12/02/2007

L’oeil de l’Empereur

Par Mister de Paris

Aujourd’hui, je grimpe, traverse les hauts de l’Hôtel des Invalides, sors au vent triste et froid de Paris, découvre les toits galbés, plombés, graffités au canif, il y a 64 ans ; traces dérisoires de quelques pilotes anglais planqués là, en attente de liberté. Je déchiffre : “…RAF - visited here 1943 escaping to England…”.

Mais je ne suis pas là pour ça. Je grimpe encore, jusqu’au balcon circulaire de l’église du Dôme des Invalides, ingénieux trompe l’oeil, inconnu du public.

Et là je plonge, 80 mètres plus bas, je plonge mon regard dans l’iris impériale à la pupille de porphyre : Napoléon en son tombeau de pierre pourpre. Napoléon, sauveur de la Révolution française pour certains, Nabot a peur pour ses détracteurs (anagramme de Buonaparte).

Quoi qu’il en soit, il est là, en relique obligée de la France éternelle, en obligation touristique. Il est là, momifié dans son uniforme vert de chasseur de la Garde. Il est là encarcané dans six cercueils, sept avec le porphyre massif de Visconti : chêne, ébène, plomb, plomb, acajou et fer blanc. Napoléon en ultime poupée russe. Ironie. Deux urnes sont à ses pieds, aux entrailles pleines de cœur et de tripes impériales asséchés. Commune chair a canon, comme celle qu’il fit trop se répandre au gré de sanglantes victoires et de défaites aussi. Près de ces reliques est un étrange viatique : menues pièces et couvert dressé. En cas de petite faim ? Sa fin le fut, petite. Chêne, ébène, plomb, plomb, acajou et fer blanc. Que de protections, sept enveloppes, étrange symbolique, funeste alchimie. Que craignait donc l’Empereur des français ?
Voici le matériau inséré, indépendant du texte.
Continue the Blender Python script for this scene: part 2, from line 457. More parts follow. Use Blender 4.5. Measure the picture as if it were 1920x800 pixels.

Victor Hugo s’accoude près de moi, à la balustre du trompe l’œil, Légende des siècles en mains. Il cherche La conscience, fronce les soucis, s’éclaircit la voix puis me souffle : …Quand il se fut assis sur sa chaise dans l’ombre
Et qu’on eut sur son front fermé le souterrain,
L’œil était dans la tombe et regardait Caïn. Voici, Mister de Paris, ce que craignait peut-êt
re, Napoléon le Petit : le jugement dernier de l’assassin premier.